Information supplied ::

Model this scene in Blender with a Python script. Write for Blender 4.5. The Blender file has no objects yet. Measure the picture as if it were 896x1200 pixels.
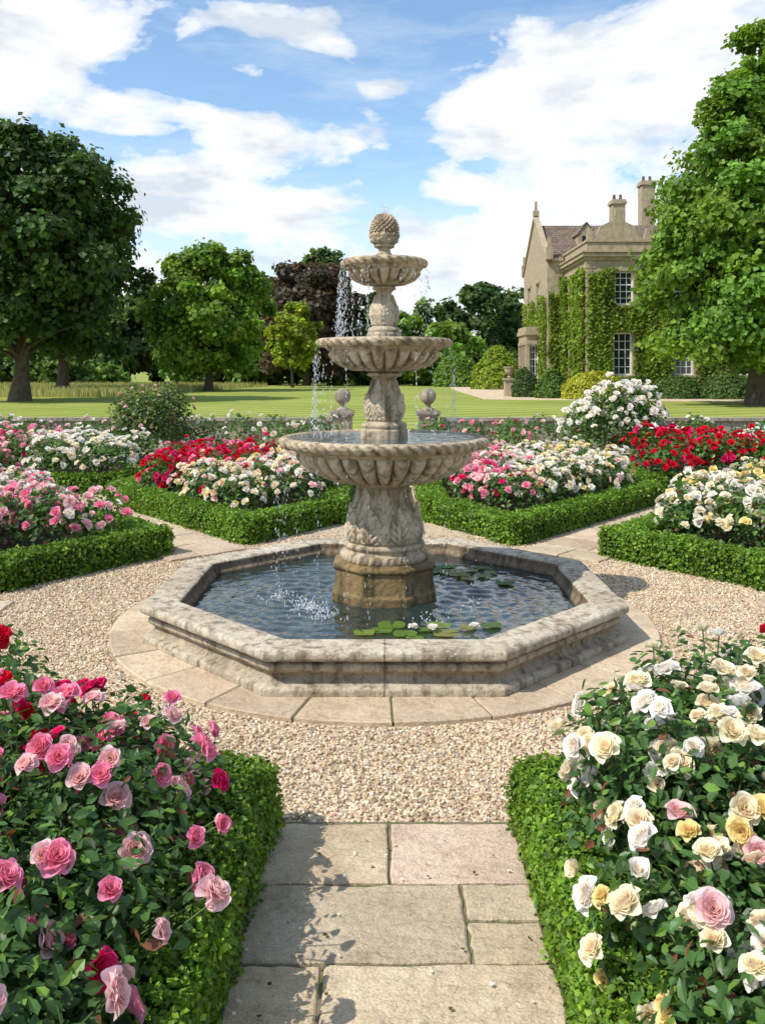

* * *

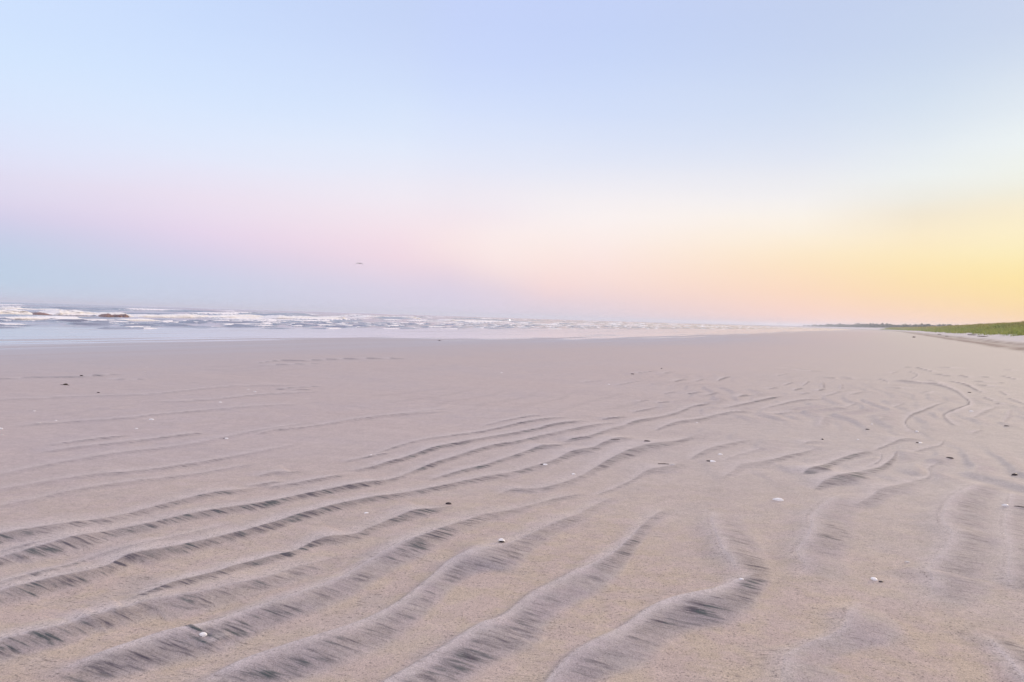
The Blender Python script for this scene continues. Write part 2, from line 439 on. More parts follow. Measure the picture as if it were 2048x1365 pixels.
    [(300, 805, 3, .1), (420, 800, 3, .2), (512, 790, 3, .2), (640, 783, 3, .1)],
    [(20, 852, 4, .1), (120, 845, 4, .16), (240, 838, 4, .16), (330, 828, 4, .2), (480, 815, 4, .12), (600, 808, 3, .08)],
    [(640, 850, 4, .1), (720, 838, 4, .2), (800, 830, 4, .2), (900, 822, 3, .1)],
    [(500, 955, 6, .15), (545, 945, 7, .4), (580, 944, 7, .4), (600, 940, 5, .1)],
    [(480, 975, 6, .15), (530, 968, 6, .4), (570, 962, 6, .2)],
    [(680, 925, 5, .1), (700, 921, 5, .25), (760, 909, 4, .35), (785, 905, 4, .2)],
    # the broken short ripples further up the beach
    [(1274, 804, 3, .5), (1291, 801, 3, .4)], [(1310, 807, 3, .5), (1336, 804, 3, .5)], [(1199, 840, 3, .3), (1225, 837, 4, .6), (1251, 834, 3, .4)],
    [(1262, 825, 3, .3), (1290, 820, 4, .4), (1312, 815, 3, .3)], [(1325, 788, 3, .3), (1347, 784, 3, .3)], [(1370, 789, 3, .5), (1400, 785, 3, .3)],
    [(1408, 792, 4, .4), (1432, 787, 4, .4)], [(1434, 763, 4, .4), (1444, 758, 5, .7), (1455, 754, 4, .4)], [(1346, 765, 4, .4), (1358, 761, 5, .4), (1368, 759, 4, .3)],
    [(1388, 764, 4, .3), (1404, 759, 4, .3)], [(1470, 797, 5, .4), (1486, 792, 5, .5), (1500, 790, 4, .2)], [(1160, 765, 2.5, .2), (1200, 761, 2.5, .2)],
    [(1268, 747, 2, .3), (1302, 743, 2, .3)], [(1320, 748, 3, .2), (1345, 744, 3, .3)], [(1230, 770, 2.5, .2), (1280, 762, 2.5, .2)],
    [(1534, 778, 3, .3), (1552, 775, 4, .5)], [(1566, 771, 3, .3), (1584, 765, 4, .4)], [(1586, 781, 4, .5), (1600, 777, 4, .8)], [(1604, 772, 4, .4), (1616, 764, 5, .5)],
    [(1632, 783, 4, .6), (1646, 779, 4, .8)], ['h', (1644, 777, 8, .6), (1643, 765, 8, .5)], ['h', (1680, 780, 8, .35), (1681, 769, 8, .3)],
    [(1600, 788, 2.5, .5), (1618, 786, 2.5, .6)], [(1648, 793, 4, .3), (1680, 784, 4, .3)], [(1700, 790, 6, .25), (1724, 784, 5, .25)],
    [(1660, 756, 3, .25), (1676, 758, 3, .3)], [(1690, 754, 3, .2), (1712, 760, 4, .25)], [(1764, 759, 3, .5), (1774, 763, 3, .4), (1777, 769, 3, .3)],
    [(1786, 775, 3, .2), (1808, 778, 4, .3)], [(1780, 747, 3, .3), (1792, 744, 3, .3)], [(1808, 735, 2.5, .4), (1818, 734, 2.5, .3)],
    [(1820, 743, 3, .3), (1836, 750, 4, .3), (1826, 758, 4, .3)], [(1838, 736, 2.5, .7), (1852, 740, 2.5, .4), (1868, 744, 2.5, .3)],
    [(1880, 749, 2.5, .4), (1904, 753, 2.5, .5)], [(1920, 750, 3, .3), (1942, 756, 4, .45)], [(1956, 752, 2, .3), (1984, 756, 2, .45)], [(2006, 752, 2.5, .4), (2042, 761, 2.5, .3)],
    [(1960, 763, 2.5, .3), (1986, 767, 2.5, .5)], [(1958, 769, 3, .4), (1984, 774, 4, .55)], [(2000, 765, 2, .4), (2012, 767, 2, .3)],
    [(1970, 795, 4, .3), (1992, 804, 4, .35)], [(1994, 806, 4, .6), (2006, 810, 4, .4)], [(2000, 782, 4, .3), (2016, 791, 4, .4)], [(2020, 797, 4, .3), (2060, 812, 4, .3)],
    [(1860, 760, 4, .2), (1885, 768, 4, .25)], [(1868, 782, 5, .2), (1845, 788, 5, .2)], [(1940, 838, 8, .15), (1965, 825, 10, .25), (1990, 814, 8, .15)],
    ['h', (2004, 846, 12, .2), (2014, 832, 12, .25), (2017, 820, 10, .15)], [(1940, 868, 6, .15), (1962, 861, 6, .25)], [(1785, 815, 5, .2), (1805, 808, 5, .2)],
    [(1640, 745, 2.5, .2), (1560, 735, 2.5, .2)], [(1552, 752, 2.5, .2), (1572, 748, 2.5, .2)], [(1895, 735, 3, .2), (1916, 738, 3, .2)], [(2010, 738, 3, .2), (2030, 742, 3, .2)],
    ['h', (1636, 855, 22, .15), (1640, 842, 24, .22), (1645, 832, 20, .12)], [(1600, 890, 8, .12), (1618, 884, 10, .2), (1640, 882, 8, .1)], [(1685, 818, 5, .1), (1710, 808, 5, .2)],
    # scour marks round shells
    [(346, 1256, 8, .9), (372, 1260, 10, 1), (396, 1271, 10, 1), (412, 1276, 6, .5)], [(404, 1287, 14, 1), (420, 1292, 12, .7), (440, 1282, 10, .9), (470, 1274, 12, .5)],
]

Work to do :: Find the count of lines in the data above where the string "picture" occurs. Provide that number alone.

Task result :: 2